Now, the memory error handling may be so special that this effectively
"works" in practice, but there is no way I can apply such a
fundamentally broken patch.

I see two options:

 - make the result of identify_page_state() *tell* you whether the
page was already unlocked (and then make the unlock conditional on
*that*)

   This is valid, because now you removed that whole "somebody else
might have transferred the lock" issue: you know you already unlocked
the page based on the return value, so you don't unlock it again.
That's perfectly valid.

 - probably better: make identify_page_state() itself always unlock
the page, and turn the two different code sequences that currently do

        res = identify_page_state(pfn, p, page_flags);
  out:
        unlock_page(head);
        return res;

into just doing

        return identify_page_state(pfn, p, page_flags);
  out:
        unlock_page(head);
        return -EBUSY;

instead, and move that now pointless "res" variable into the only
if-statement that actually uses it (for other things entirely! It
should be a "enum mf_result" there!)

And yes, that second (and imho better) rule means that now
{page_action()" itself needs to be the thing that unlocks the page,
and that in turn might be done a few different ways:

 (a) either add a separate "MF_UNLOCKED" state bit to the possible
return codes and make that me_huge_page() that unlocks the page set
that bit (NOTE! It still needs to also return either MF_FAILED or
MF_RECOVERED, so this "MF_UNLOCKED" bit really should be a separate
bitmask entirely from the other MF_xyz bits)
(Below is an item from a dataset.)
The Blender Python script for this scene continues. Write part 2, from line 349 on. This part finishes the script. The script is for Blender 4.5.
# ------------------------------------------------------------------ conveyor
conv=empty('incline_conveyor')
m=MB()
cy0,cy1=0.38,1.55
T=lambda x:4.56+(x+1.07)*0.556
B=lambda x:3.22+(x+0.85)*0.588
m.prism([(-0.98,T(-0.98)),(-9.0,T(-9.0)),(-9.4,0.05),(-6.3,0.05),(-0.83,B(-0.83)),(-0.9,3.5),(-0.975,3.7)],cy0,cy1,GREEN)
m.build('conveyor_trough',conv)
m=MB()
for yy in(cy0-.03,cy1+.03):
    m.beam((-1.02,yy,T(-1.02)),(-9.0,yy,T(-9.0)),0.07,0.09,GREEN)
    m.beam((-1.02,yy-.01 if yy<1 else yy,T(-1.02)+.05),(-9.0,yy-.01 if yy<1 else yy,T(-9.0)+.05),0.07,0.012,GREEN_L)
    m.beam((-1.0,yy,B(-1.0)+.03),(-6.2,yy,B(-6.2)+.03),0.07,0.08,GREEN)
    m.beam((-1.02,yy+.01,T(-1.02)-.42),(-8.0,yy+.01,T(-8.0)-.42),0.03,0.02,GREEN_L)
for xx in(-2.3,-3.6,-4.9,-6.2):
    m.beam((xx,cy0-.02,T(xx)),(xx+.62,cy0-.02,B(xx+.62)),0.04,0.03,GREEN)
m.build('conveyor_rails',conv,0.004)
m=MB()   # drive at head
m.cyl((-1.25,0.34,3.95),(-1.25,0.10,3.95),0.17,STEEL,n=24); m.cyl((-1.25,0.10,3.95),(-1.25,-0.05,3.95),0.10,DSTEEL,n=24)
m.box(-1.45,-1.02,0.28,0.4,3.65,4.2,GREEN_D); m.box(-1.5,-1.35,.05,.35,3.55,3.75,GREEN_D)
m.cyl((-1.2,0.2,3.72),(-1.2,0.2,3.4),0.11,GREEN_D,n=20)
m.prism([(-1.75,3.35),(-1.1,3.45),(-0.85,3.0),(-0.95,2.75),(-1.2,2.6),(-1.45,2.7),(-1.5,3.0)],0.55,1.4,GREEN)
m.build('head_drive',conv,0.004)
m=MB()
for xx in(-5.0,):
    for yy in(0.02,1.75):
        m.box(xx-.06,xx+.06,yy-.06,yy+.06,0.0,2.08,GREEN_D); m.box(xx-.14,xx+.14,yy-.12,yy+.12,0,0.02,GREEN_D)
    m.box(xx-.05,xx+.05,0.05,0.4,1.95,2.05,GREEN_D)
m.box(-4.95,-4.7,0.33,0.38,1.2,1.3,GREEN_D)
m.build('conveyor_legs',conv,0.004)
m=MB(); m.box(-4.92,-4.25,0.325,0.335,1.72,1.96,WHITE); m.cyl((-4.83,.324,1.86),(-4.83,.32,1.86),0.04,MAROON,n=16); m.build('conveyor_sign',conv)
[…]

 (b) make the rule be that *all* the ->action() functions need to just
unlock the page.

( suspect (b) is the better model to aim for, because honestly, static
code rules for locking are basically almost always superior to dynamic
"based on this flag" locking rules. You can in theory actually have
static tooling check that the locking nests correctly with the
unlocking that way (and it's just conceptually simpler to have a hard
rule about "this function always unlocks the page").

But that existing patch is *so* fundamentally wrong that I cannot
possibly apply it, and I feel bad about the fact that it has made it
all the way to me with sign-offs and reviewed-by's and everything.